Мы обсуждали версии ареста отца, и Шура участвовал в разговоре. Сейчас, спустя много лет, мне стыдно вспоминать, как легко мы обсуждали этот страшный для него вопрос. Он уверен, что отец невиновен — и мы не подвергаем это сомнению, мы ему доверяем. Главное, чем мы озабочены, — как вписать факт ареста крупного советского политика в общее видение коммунистической цели? Безоговорочной цели, само собой разумеется, — ведь иной не бывает. Для нас это первичная аксиоматика, априори, — наше «иного не дано»! Кстати сказать, это роднило со старшими поколениями, сближая отцов с детьми.

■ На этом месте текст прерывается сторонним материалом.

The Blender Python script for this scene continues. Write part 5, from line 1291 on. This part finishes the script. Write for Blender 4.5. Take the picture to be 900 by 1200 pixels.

Хотя обсуждается арест его отца, я помню у Шуры выражение серьезности: он допускает, что, может быть, все так и есть. А мы обсуждаем среди прочих и такую версию: будто немецкая разведка создала в СССР линии глубоко эшелонированного проникновения. «Вторые линии» — эта идея была популярна в нашей среде. Якобы люди на вторых линиях ничем не проявляют себя до решающего момента. Все они обыденно связаны по работе, вписаны в штабные планы и, не проявляя себя, опутывают невинных. Отсутствие примет измены еще не говорит о невиновности последних: сегодня тебе легко разглядеть в этом версию сталинской лжи про «пятую колонну».